Re: [HACKERS] REINDEX CONCURRENTLY 2.0 - Mailing list pgsql-hackers

From Andres Freund
Subject Re: [HACKERS] REINDEX CONCURRENTLY 2.0
Date
Msg-id 20170308031200.ibx23qippono6w6h@alap3.anarazel.de
Whole thread Raw
In response to Re: [HACKERS] REINDEX CONCURRENTLY 2.0  (Robert Haas <robertmhaas@gmail.com>)
Responses Re: [HACKERS] REINDEX CONCURRENTLY 2.0  (Thomas Munro <thomas.munro@enterprisedb.com>)
List pgsql-hackers
On 2017-03-07 21:48:23 -0500, Robert Haas wrote:
> On Sun, Mar 5, 2017 at 7:13 PM, Andreas Karlsson <andreas@proxel.se> wrote:
> > And I would argue that his feature is useful for quite many, based on my
> > experience running a semi-large database. Index bloat happens and without
> > REINDEX CONCURRENTLY it can be really annoying to solve, especially for
> > primary keys. Certainly more people have problems with index bloat than the
> > number of people who store index oids in their database.
> 
> Yeah, but that's not the only wart, I think.

I don't really see any other warts that don't correspond to CREATE/DROP
INDEX CONCURRENTLY.


> For example, I believe (haven't looked at this patch series in a
> while) that the patch takes a lock and later escalates the lock level.

It shouldn't* - that was required precisely because we had to switch the
relfilenodes when the oid stayed the same.  Otherwise in-progress index
lookups could end up using the wrong relfilenodes and/or switch in the
middle of a lookup.

* excepting the exclusive lock DROP INDEX CONCURRENTLY style dropping uses after marking the index as dead - but that
shouldn'tbe much of a concern?
 


> Also, if by any chance you think (or use any software that thinks)
> that OIDs for system objects are a stable identifier, this will be the
> first case where that ceases to be true.
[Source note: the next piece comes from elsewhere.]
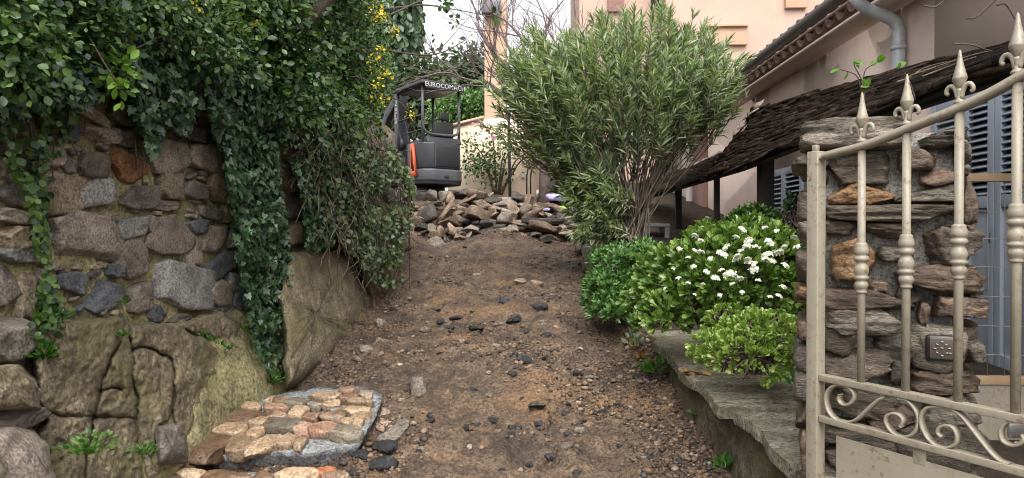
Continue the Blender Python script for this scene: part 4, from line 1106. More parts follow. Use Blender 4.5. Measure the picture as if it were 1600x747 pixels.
# ------------------------------------------------------------------ pink house on the right
HX = 2.68
house = empty('pink_house', (HX + 2, 7, .9), 'single-storey pink rendered house with blue-grey shutters on the right', 'house')
EZ = 1.6 + .755 * 2.35
door = (3.10, 4.60, .80, 2.46)
def hwall(y0, y1, z0, z1, name='wall', mat='pink', dx=0.0):
    mkb(name, box((HX + .2 + dx, (y0 + y1) / 2, (z0 + z1) / 2), (.4, y1 - y0, z1 - z0)), M[mat], house)
hwall(.2, door[0], .1, EZ + .25); hwall(door[0], door[1], door[3], EZ + .25); hwall(door[0], door[1], .1, door[2]); 
d2 = (6.75, 7.75, .95, 2.30)
hwall(door[1], d2[0], .1, EZ + .25); hwall(d2[0], d2[1], d2[3], EZ + .25); hwall(d2[0], d2[1], .1, d2[2])
hwall(d2[1], 14.2, .1, EZ + .25)
mkb('wall', box((HX + 3.2, 14.0, 1.9), (5.6, .4, 3.6)), M['pink'], house)
mkb('pilaster', box((HX - .02, 10.75, 1.9), (.05, .75, 2.8)), M['brownpink'], house)
def shutter(y0, y1, z0, z1, zs0, zs1, nsl):
    s = empty('shutter', (HX, (y0 + y1) / 2, z0), parent=house)
    x = HX - .005; st = .055
    f = MB()
    for (a, b, c, d) in [(y0, y0 + st, z0, z1), (y1 - st, y1, z0, z1)]: f.add(*box((x, (a + b) / 2, (c + d) / 2), (.036, b - a, d - c), .002))
    for (c, d) in [(z1 - .07, z1), (zs0 - .07, zs0), (z0, z0 + .1)]: f.add(*box((x, (y0 + y1) / 2, (c + d) / 2), (.034, y1 - y0 - 2 * st - .001, d - c), .002))
    mkb('frame', f, M['shutter'], s)
    mkb('panel', box((x + .008, (y0 + y1) / 2, (z0 + .1 + zs0 - .07) / 2), (.012, y1 - y0 - 2 * st, zs0 - .07 - z0 - .1), .001), M['shutter'], s)
    Vs, Fs = box((0, 0, 0), (.042, y1 - y0 - 2 * st - .002, .007), .001)
    Vs = Vs @ rot(0, R(-38), 0).T
    first = None
    for k in range(nsl):
        z = zs0 + .02 + (zs1 - zs0 - .03) * k / (nsl - 1)
        if first is None: first = mk('slat', Vs + np.array([x, (y0 + y1) / 2, z]), Fs, M['shutter'], s)
        else:
            o = first.copy(); COL.objects.link(o); o.location = (first.location[0], first.location[1], first.location[2] + z - zs0 - .02)
for (a, b) in [(3.11, 3.395), (3.40, 3.685), (3.69, 3.975), (3.98, 4.265), (4.27, 4.595)]:
    shutter(a, b, door[2] + .01, door[3] - .01, 1.82, 2.37, 14)
mkb('door_back', box((HX + .15, (door[0] + door[1]) / 2, 1.63), (.02, 1.5, 1.7)), M['black'], house)
for (a, b) in [(6.76, 7.245), (7.25, 7.745)]: shutter(a, b, .96, 2.29, 1.5, 2.2, 14)
mkb('door_back', box((HX + .15, 7.25, 1.62), (.02, 1.0, 1.4)), M['black'], house)
lk = on_x(1545, 380, HX - .04)
mkb('door_latch', tube(np.array([lk, lk + UP * .06]), .006, seg=6), M['gutter'], house)
# white louvred shutter seen through the oleander stems
s = empty('shutter', (HX - .03, 12.6, 1.9), parent=house)
f = MB()
for (a, b, c, d) in [(12.2, 12.27, 1.9, 3.2), (13.2, 13.27, 1.9, 3.2), (12.271, 13.199, 1.9, 1.98), (12.271, 13.199, 3.12, 3.2)]: f.add(*box((HX - .03, (a + b) / 2, (c + d) / 2), (.04, b - a, d - c), .002))
mkb('frame', f, M['greywood'], s)
for k in range(16):
    Vs, Fs = box((0, 0, 0), (.05, .926, .008)); mk('slat', Vs @ rot(0, R(-35), 0).T + np.array([HX - .03, 12.735, 2.02 + k * .07]), Fs, M['greywood'], s)
# roof
GX = 2.35
roof = empty('roof', (GX + .2, 7, EZ), parent=house)
rs = math.tan(R(17))
V = np.array([[GX + .10, .2, EZ + .03], [GX + .10, 14.4, EZ + .03], [HX + 4, 14.4, EZ + .03 + rs * (HX + 3.9 - GX)], [HX + 4, .2, EZ + .03 + rs * (HX + 3.9 - GX)]])
Vd = V - UP * .03
mb = MB(); mb.add(np.concatenate([V, Vd]), np.array([[0, 1, 2, 3], [7, 6, 5, 4], [0, 4, 5, 1], [1, 5, 6, 2], [2, 6, 7, 3], [3, 7, 4, 0]]))
mkb('deck', mb, M['tile'], roof)
def half_tile(L, r0, r1, th, conv=1):
    ang = np.linspace(0, math.pi, 8); V = []
    for (x, r) in ((0, r0), (L, r1)):
        for rr in (r, r - th): V += [[x, rr * math.cos(a), conv * rr * math.sin(a)] for a in ang]
    Q = []
    for k in range(7): Q += [[k, k + 1, 16 + k + 1, 16 + k], [8 + k + 1, 8 + k, 24 + k, 24 + k + 1], [k + 1, k, 8 + k, 8 + k + 1], [16 + k, 16 + k + 1, 24 + k + 1, 24 + k]]
    for k in (0, 7): Q.append([k, 16 + k, 24 + k, 8 + k])
    return np.array(V), np.array(Q)
TV, TQ = half_tile(.42, .085, .075, .013)
sl = R(17); Rt = rot(0, -sl, 0)
tm = None; cnt = 0
for row in range(3):
    for k in range(62):
        y = 2.0 + k * .195
        p = np.array([GX + .03 + row * .36 * math.cos(sl), y + RNG.uniform(-.008, .008), EZ + .035 + row * (.36 * math.sin(sl) + .012) + RNG.uniform(-.004, .004)])
        if tm is None:
            tm = mk('roof_tile', (TV @ Rt.T) + p, TQ, M['tile'], roof, smooth=False); tc = (TV @ Rt.T).mean(0)
        else:
            o = tm.copy(); COL.objects.link(o); o.location = tuple(p + tc - WL['roof'] if 'roof' in WL else p)
# under-eave tile course
UV, UQ = half_tile(.30, .095, .095, .014, -1)
um = None
for k in range(62):
    y = 2.1 + k * .195
    p = np.array([GX + .08, y, EZ - .005])
    if um is None: um = mk('eave_tile', UV + p, UQ, M['tile'], roof); uc = UV.mean(0)
    else:
        o = um.copy(); COL.objects.link(o); o.location = tuple(p + uc - WL[roof.name])
mkb('eave_board', box((GX + .24, 7.3, EZ - .13), (.30, 14.0, .03)), M['pink'], house)
# gutter: half round
ang = np.linspace(math.pi, 2 * math.pi, 11); r = .062
prof = [(r * math.cos(a), r * math.sin(a)) for a in ang] + [((r - .006) * math.cos(a), (r - .006) * math.sin(a)) for a in ang[::-1]]
mkb('gutter', sweep(np.array([[GX - .04, .3, EZ + .01], [GX - .04, 7, EZ + .012], [GX - .04, 14.3, EZ + .015]]), prof, UP), M['gutter'], house, smooth=True)
py = on_x(1404, 80, HX - .06)[1]
dp = curve_pts(np.array([[GX - .04, py, EZ - .05], [GX - .03, py, EZ - .10], [GX + .05, py, EZ - .17], [HX - .12, py, EZ - .24], [HX - .065, py, EZ - .31], [HX - .06, py, EZ - .42], [HX - .06, py, EZ - .8]]), 40)
dpp = mkb('downpipe', tube(dp, .043, seg=16), M['zinc'], house, smooth=True)
mkb('downpipe', tube(np.array([[HX - .06, py, EZ - .40], [HX - .06, py, 1.6], [HX - .06, py, .85]]), .041, seg=16), M['zinc'], house, smooth=True)
mkb('pipe_clamp', tube(np.array([[HX - .06, py, EZ - .435], [HX - .06, py, EZ - .465]]), .050, seg=16), M['zinc'], dpp, smooth=True)
y2 = on_x(1078, 300, HX - .06)[1]
wp = curve_pts(np.array([[HX - .07, y2, 3.3], [HX - .07, y2, 2.6], [HX - .07, y2, 2.0], [HX - .09, y2 - .05, 1.82], [HX - .16, y2 - .2, 1.66]]), 24)
mkb('downpipe', tube(wp, .055, seg=12), M['whitepipe'], house, smooth=True)
mkb('vent_brick', box((HX - .01, on_x(1112, 218, HX)[1], on_x(1112, 218, HX)[2]), (.03, .16, .14)), M['brownpink'], house)

# ------------------------------------------------------------------ brushwood canopy
cn = empty('brushwood_canopy', (1.8, 6, 1.1), 'sloping dark wet bark canopy on black posts along the pink house', 'canopy')
def up_edge(y):
    y = np.asarray(y, float)
    return np.where(y > 6.3, 2.46, np.interp(y, [1.5, 2.9, 4.0, 6.3], [2.28, 2.39, 2.52, 2.73]))
def lo_pt(y): return np.stack([1.60 + 0 * y, y, np.interp(y, [2.6, 5.2], [2.165, 2.095])], -1)
def hi_pt(y): return np.stack([2.10 + 0 * y, y, up_edge(y)], -1)
ys = np.linspace(1.5, 10.3, 60)
A, B = lo_pt(ys), hi_pt(ys); dn = np.array([.02, 0, -.02])
V = np.concatenate([A, B, A + dn, B + dn]); k = 60
Q = []
for i in range(k - 1):
    Q += [[i, i + 1, k + i + 1, k + i], [2 * k + i + 1, 2 * k + i, 3 * k + i, 3 * k + i + 1], [i, 2 * k + i, 2 * k + i + 1, i + 1], [k + i + 1, 3 * k + i + 1, 3 * k + i, k + i]]
mk('roof_boarding', V, np.array(Q), M['black'], cn)
def strips(n, t0, t1, y0, y1, seed, lift, wid=(.03, .09), ln=(.25, .9), jit=.05, lay=None):
    rg = np.random.default_rng(seed); mb = MB()
    for _ in range(n):
        y = rg.uniform(y0, y1); t = rg.uniform(t0, t1); l = rg.uniform(*ln); w = rg.uniform(*wid)
        ya = np.linspace(y - l / 2, y + l / 2, 4)
        tw = t + rg.uniform(-jit, jit) * np.linspace(-1, 1, 4)
        yc = np.clip(ya, 1.4, 10.4)
        if y > 6.3: yc = np.maximum(yc, 6.3) if True else yc
        p = lo_pt(ya) * (1 - tw)[:, None] + hi_pt(yc) * tw[:, None]; p[:, 1] = ya
        sl_ = nrm(np.array([.5, 0, .5])); nn = nrm(np.array([-.6, 0, .6]))
        nn = nrm(nn + rg.normal(0, .25, 3)); side = nrm(np.cross(np.array([0, 1, 0]), nn))
        p = p + nn * rg.uniform(.0, lift) + rg.normal(0, .006, p.shape)
        hw, th = w / 2, rg.uniform(.006, .02)
        q = np.concatenate([p - side * hw, p + nn * th, p + side * hw, p - nn * th * .3])
        F4 = [[r_ * 4 + i, r_ * 4 + i + 1, ((r_ + 1) % 4) * 4 + i + 1, ((r_ + 1) % 4) * 4 + i] for r_ in range(4) for i in range(3)]
        F4 += [[0, 4, 8, 12], [3, 15, 11, 7]]
        mb.add(q, np.array(F4))
    return mb
o = mkb('bark_cover', strips(3400, .0, .97, 1.5, 10.3, 4, .035, (.012, .05), (.3, 1.1)), M['bark_dark'], cn); o['kind'] = 'stuff'
o = mkb('sheen_bark', strips(120, .90, 1.02, 6.5, 9.6, 5, .03, (.04, .12), (.15, .5), .04), M['bark_sheen'], cn); o['kind'] = 'stuff'  # crest strips coloured paler to stand for top light on wet bark
o = mkb('sheen_bark', strips(24, .62, 1.0, 6.12, 6.42, 7, .09, (.04, .12), (.10, .22), .06), M['bark_sheen'], cn); o['kind'] = 'stuff'  # same painted sheen on the strip ends at the layer break
for (u, w) in [(1120, .05), (1060, .07), (1196, .10)]:
    p = on_x(u, 300, 1.78)
    mkb('post', box((1.78, p[1], (2.2 + tz(p[1]) - .1) / 2), (w, w, 2.2 - tz(p[1]) + .1), .004), M['black'], cn)
mkb('beam', box((1.78, 5.9, 2.19), (.05, 8.6, .04), .004), M['black'], cn)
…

Can you come up with an halfway realistic scenario why an index oid, not
a table, constraint, sequence oid, would be relied upon?
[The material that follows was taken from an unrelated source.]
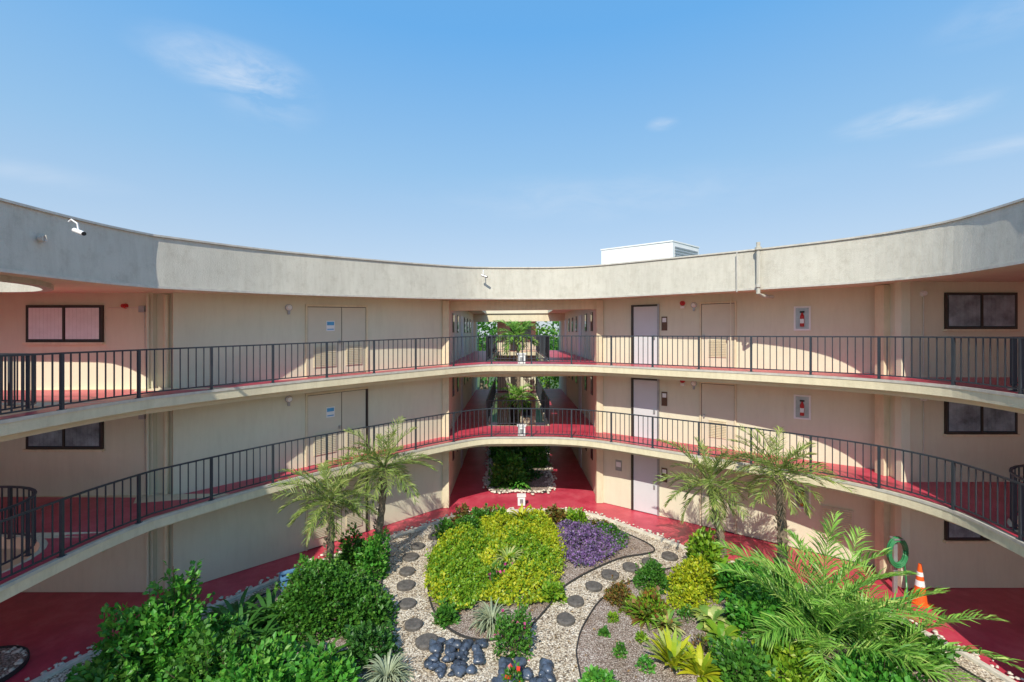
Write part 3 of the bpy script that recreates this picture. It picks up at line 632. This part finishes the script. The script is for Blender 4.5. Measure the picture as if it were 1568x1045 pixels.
# ------------------------------------------------------------ light, sky, camera
el=math.radians(43.5); Lh=Vector((.27,1)).normalized()
d=Vector((Lh.x*math.cos(el),Lh.y*math.cos(el),-math.sin(el)))
sl=bpy.data.lights.new('sun','SUN'); sl.energy=4.8; sl.angle=math.radians(.5); sl.color=(1,.93,.80)
so=bpy.data.objects.new('sun',sl); so.rotation_euler=d.to_track_quat('-Z','Y').to_euler(); scene.collection.objects.link(so)
w=bpy.data.worlds.new('World'); scene.world=w; w.use_nodes=True; nt=w.node_tree; bg=nt.nodes['Background']
sk=N(nt,'ShaderNodeTexSky',sky_type='NISHITA'); sk.sun_disc=False; sk.sun_elevation=el; sk.sun_rotation=math.atan2(-Lh.x,-Lh.y)
sk.air_density=1.0; sk.dust_density=.8; sk.ozone_density=1.6; sk.altitude=10
tc=N(nt,'ShaderNodeTexCoord')
sep=N(nt,'ShaderNodeSeparateXYZ'); nt.links.new(tc.outputs['Generated'],sep.inputs[0])
K=8.0
grad=ramp(nt,sep.outputs[2],[(0,(4.1/K,4.7/K,5.4/K)),(.15,(3.5/K,4.5/K,5.7/K)),(.33,(2.2/K,4.0/K,6.0/K)),(.55,(1.0/K,3.2/K,6.3/K)),(1,(.9/K,2.7/K,5.6/K))])
gs=N(nt,'ShaderNodeVectorMath',operation='SCALE'); nt.links.new(grad,gs.inputs[0]); gs.inputs['Scale'].default_value=K
base=mixc(nt,.78,sk.outputs[0],gs.outputs[0])
nz=N(nt,'ShaderNodeTexNoise'); nz.inputs['Scale'].default_value=7; nz.inputs['Detail'].default_value=9; nz.inputs['Roughness'].default_value=.6; nz.inputs['Distortion'].default_value=.4
mp=N(nt,'ShaderNodeMapping'); mp.inputs['Scale'].default_value=(1,1,3.2); nt.links.new(tc.outputs['Generated'],mp.inputs[0]); nt.links.new(mp.outputs[0],nz.inputs['Vector'])
nr=N(nt,'ShaderNodeMapRange'); nr.inputs[1].default_value=.36; nr.inputs[2].default_value=.75; nt.links.new(nz.outputs['Fac'],nr.inputs[0])
tot=None
for (cx_,cz_,sx,sz,amp) in [(-.62,.585,.12,.04,.85),(-.54,.52,.09,.05,.4),(.88,.475,.10,.022,.7),(1.07,.41,.09,.013,.45),(.33,.46,.03,.012,.5),(1.08,.70,.08,.03,.3),(-1.05,.35,.12,.02,.2),(.2,.30,.4,.05,.2)]:
    c=Vector((cx_,1,cz_)).normalized()
    su=N(nt,'ShaderNodeVectorMath',operation='SUBTRACT'); nt.links.new(tc.outputs['Generated'],su.inputs[0]); su.inputs[1].default_value=c
    mm=N(nt,'ShaderNodeVectorMath',operation='MULTIPLY'); nt.links.new(su.outputs[0],mm.inputs[0]); mm.inputs[1].default_value=(1/sx,1/sx,1/sz)
    ln=N(nt,'ShaderNodeVectorMath',operation='LENGTH'); nt.links.new(mm.outputs[0],ln.inputs[0])
    mr=N(nt,'ShaderNodeMapRange',interpolation_type='SMOOTHSTEP'); mr.inputs[1].default_value=1.3; mr.inputs[2].default_value=0; mr.inputs[4].default_value=amp; nt.links.new(ln.outputs['Value'],mr.inputs[0])
    if tot is None: tot=mr.outputs[0]
    else:
        a=N(nt,'ShaderNodeMath',operation='ADD'); nt.links.new(tot,a.inputs[0]); nt.links.new(mr.outputs[0],a.inputs[1]); tot=a.outputs[0]
mu=N(nt,'ShaderNodeMath',operation='MULTIPLY',use_clamp=True); nt.links.new(tot,mu.inputs[0]); nt.links.new(nr.outputs[0],mu.inputs[1])
cc=mixc(nt,mu.outputs[0],base,(6.0,6.2,6.5)); nt.links.new(cc,bg.inputs[0]); bg.inputs[1].default_value=.15
cam=bpy.data.cameras.new('camera'); co=bpy.data.objects.new('camera',cam); scene.collection.objects.link(co)
co.location=(0,0,6.55); co.rotation_euler=(math.radians(90),0,0); cam.sensor_width=36; cam.lens=16.07; cam.shift_y=-.0067; cam.clip_start=.05; cam.clip_end=3000
scene.camera=co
> If the system is shut down or crashes or the session is killed, you'll
> be left with stray objects with names that you've never typed into the
> system.

Given how relatively few complaints we have about CIC's possibility of
ending up with invalid indexes - not that there are none - and it's
widespread usage, I'm not too concerned about this.